Having been to Wounded Knee and to Wall Drug I gotta warn you, there is NOTHING IN SOUTH DAKOTA. We looked at the map and said, hey, there’s a town coming up, Scenic. We’ll stop there for lunch.

There was a general store and an outdoor jail. That was literally it. We then looked at the BACK of the map and saw that Scenic had, like, population 30.

I will humbly suggest the Mammoth Site in Hot Springs, SD. It’s a big honkin’ active fossil dig with a roof over it and a museum. Nicely done, overall.

Not all of the areas you’re going to be driving through have scenery that’s going to be even slightly interesting and you might want to time your movie/electronic times based on that.

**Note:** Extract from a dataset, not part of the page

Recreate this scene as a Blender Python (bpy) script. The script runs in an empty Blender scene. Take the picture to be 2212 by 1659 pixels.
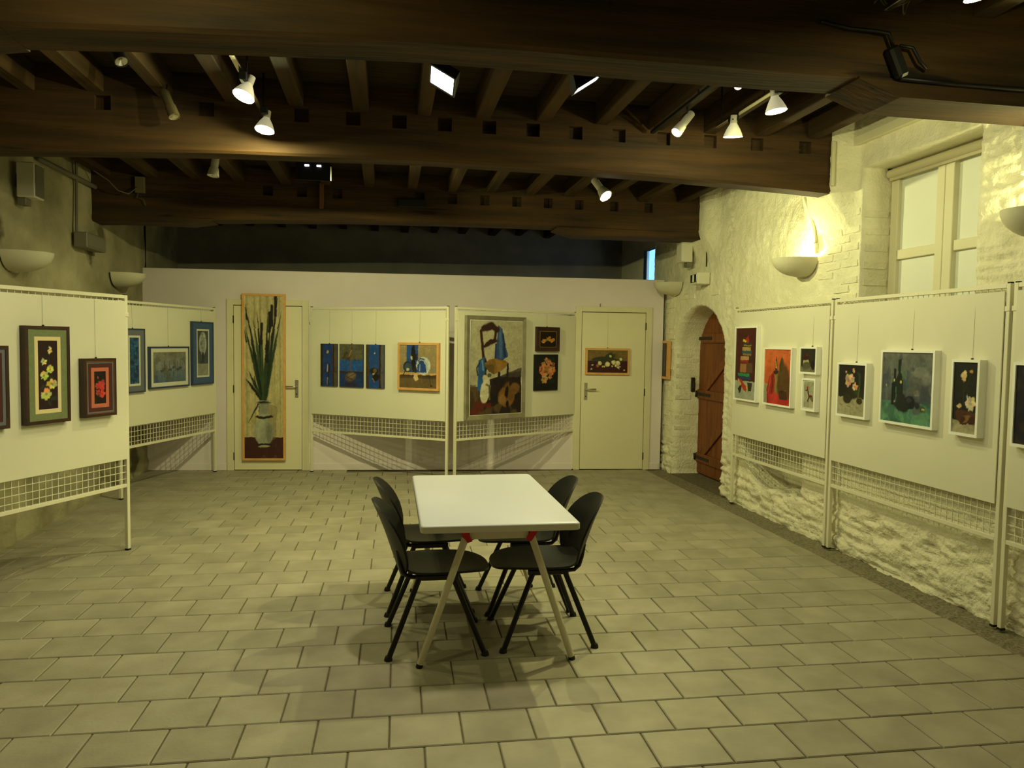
import bpy, bmesh, math, random
import numpy as np
from mathutils import Vector, Matrix, noise as mnoise

random.seed(7); rng = np.random.default_rng(7)
scene = bpy.context.scene
COL = scene.collection
PI = math.pi

# ------------------------------------------------------------------ camera, world, exposure
F_PX, PITCH, ROLL, YAW, CAM_H = 1613.9, -0.05464, 0.01496, 0.16855, 1.62
def cam_vec(x, y, z):
    c, s = math.cos(ROLL), math.sin(ROLL); X = c*x - s*y; Y = s*x + c*y
    cp, sp = math.cos(PITCH), math.sin(PITCH); up = Y*cp + z*sp; fw = z*cp - Y*sp
    cy, sy = math.cos(YAW), math.sin(YAW)
    return Vector((X*cy + fw*sy, -X*sy + fw*cy, up))
cam_d = bpy.data.cameras.new('camera'); cam = bpy.data.objects.new('camera', cam_d); COL.objects.link(cam)
cam_d.sensor_width = 36.0; cam_d.sensor_fit = 'HORIZONTAL'; cam_d.lens = F_PX*36.0/2212.0; cam_d.clip_end = 60
_r, _u, _f = cam_vec(1,0,0), cam_vec(0,1,0), cam_vec(0,0,1)
cam.matrix_world = Matrix(((_r.x,_u.x,-_f.x,0),(_r.y,_u.y,-_f.y,0),(_r.z,_u.z,-_f.z,CAM_H),(0,0,0,1)))
scene.camera = cam
world = bpy.data.worlds.new('world'); scene.world = world; world.use_nodes = True
world.node_tree.nodes['Background'].inputs[0].default_value = (0.25, 0.45, 1.0, 1)
world.node_tree.nodes['Background'].inputs[1].default_value = 0.25      # dusk sky outside, reaches the room only through openings
vs = scene.view_settings
vs.view_transform = 'Standard'; vs.look = 'None'; vs.gamma = 1.0; vs.use_curve_mapping = False
vs.exposure = EXPOSURE = 0.55
WARM = (1.0, 0.975, 0.44)        # colour of the lamps as the camera recorded it
P_PAR, P_FLOOD, P_SPOT, P_UP, P_REAR = 16.0, 17.0, 60.0, 9.0, 34.0

# ------------------------------------------------------------------ helpers
def lin(c):
    return tuple(((v/255.0)/12.92 if v/255.0 <= 0.04045 else ((v/255.0+0.055)/1.055)**2.4) for v in c)
def tag(o, label=None, cat=None, group=None, kind=None):
    if label: o['label'] = label
    if cat: o['category'] = cat
    if group: o['group'] = group
    if kind: o['kind'] = kind
    return o
def thing(name, loc=(0,0,0), rz=0.0, label=None, cat=None, group=None, kind=None):
    o = bpy.data.objects.new(name, None); COL.objects.link(o); o.empty_display_size = 0.1
    o.location = loc; o.rotation_euler = (0,0,rz)
    return tag(o, label, cat, group, kind)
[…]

Otherwise I will say that we took family vacations in the car every summer for 3 weeks and without the ability to read in the car I would have gone nuts. My brother would end every 2-3 hr driving session bouncing off the walls because he was just so incredibly bored by the driving process and things he wanted to look at were gone too fast.

Be prepared to adjust to your kids personalities (and in car personalities are different than normal) Don’t torture yourselves for the sake of an ideal in your head that ends up ruining the trip for some or all of you.

The kids do have access to our iPad, iPhones, DS, DVD players, etc. I harbor no illusions that road trip will be everyone singing 99 bottles of beer and looking with rapt attention at the scenery. I fully expect stretches of South Dakota, Nebraska, and eastern Montana to be brutal, even for me the driver.

I once went on a long drive in Texas with my brother and his family. His kids spent the WHOLE trip with their eyes glued to their iPads. Did not look up once.

I’d like to make it a little more fun for my kids.